Wir müssen daher nachdrücklich und immer wieder Stärke von Politik und Rechtsstaat einfordern. Damit meine ich nicht die wahnwitzige Überproduktion von Normen und Regulierungen, sondern meine die großen Linien, die die Politik setzen und die Justiz vollstrecken müssen.
Zugleich gilt es aber auch im Kleinen zu handeln, im Alltag hinzusehen statt „wie von Blindheit geschlagen“ weiterzugehen. Dann können wir selbst Anstoß einer nachhaltigen Veränderung sein.

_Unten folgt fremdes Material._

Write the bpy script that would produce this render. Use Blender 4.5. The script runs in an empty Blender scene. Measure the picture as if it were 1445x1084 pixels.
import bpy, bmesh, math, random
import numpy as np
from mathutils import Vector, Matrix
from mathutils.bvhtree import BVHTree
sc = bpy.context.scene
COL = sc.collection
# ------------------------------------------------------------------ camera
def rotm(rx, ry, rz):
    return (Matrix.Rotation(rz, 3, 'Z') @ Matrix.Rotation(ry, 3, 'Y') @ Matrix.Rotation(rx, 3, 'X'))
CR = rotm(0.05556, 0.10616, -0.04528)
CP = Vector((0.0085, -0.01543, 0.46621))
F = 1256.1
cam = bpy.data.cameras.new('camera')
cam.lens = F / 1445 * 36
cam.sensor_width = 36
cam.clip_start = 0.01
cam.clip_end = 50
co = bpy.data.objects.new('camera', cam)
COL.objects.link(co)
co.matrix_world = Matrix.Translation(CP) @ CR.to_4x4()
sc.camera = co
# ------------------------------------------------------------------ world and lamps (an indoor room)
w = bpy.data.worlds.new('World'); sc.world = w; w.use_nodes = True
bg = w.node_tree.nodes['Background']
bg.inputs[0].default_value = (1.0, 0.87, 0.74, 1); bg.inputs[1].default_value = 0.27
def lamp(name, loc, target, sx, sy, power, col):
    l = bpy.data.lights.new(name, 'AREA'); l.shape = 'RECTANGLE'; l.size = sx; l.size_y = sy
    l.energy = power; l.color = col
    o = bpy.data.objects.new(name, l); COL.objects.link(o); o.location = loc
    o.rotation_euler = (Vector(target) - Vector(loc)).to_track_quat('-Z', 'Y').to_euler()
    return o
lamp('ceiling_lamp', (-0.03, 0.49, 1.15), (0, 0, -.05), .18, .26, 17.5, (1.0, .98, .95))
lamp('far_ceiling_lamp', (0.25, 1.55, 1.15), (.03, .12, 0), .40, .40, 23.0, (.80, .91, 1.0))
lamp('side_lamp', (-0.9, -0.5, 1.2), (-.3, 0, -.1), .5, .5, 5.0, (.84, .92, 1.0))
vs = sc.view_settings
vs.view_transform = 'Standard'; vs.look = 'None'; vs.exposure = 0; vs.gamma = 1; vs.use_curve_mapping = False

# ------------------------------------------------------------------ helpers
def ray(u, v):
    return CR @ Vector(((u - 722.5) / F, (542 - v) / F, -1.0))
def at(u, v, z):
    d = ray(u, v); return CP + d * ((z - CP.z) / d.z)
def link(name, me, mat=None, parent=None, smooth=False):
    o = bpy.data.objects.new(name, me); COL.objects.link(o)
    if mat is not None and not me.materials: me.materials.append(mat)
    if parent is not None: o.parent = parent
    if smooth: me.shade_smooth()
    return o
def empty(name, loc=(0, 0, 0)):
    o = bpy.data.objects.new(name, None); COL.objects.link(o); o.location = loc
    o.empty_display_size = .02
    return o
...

Ebenso wie ich Beispiele für Wegsehen und Ignoranz, für Wegducken und Blindheit genannt habe, möchte ich auch Beispiele für Personen anführen, die hingesehen haben und durch ihre Zivilcourage begeistert haben, für Personen, die uns als Vorbilder dienen können und sollten:
Ein anderes Beispiel für Zivilcourage bietet ein aktueller Fall aus Berlin: Auf einem Spielplatz in Friedrichshain soll ein Mann versucht haben, ein zweijähriges Mädchen unbemerkt von dessen Mutter anzusprechen und zu entführen. Nur weil eine andere Mutter auf die Situation aufmerksam wurde und die Polizei alarmierte, konnte der Mann gestoppt und die mögliche Kindesentführung verhindert werden.
Zivilcourage ist also möglich – und erfordert nicht einmal, dass man sich persönlich in Gefahr bringt, wie es Tuğçe getan hat. Das mindeste, dass wir aber von jedem Bürger dieses Staates verlangen sollten, ist nicht wegzusehen, sondern die Polizei zu rufen, andere auf die Situation aufmerksam zu machen und gemeinsam einzuschreiten, wenn man nicht allein die Stimme erheben möchte.
Dazu möchte ich aufrufen: Nur, wenn wir bereit sind, füreinander einzustehen und füreinander stark zu sein, können wir unsere Demokratie und unsere Freiheit langfristig erhalten. Sonst nämlich ziehen wir uns in die eigene Echokammer zurück und verkommen zu bloßen Statisten. Eine Demokratie bestehend aus Statisten aber, kann keine wehrhafte, kann überhaupt keine Demokratie im eigentlichen Sinne sein. Das also gilt es zu verhindern, im Kleinen wie im Großen.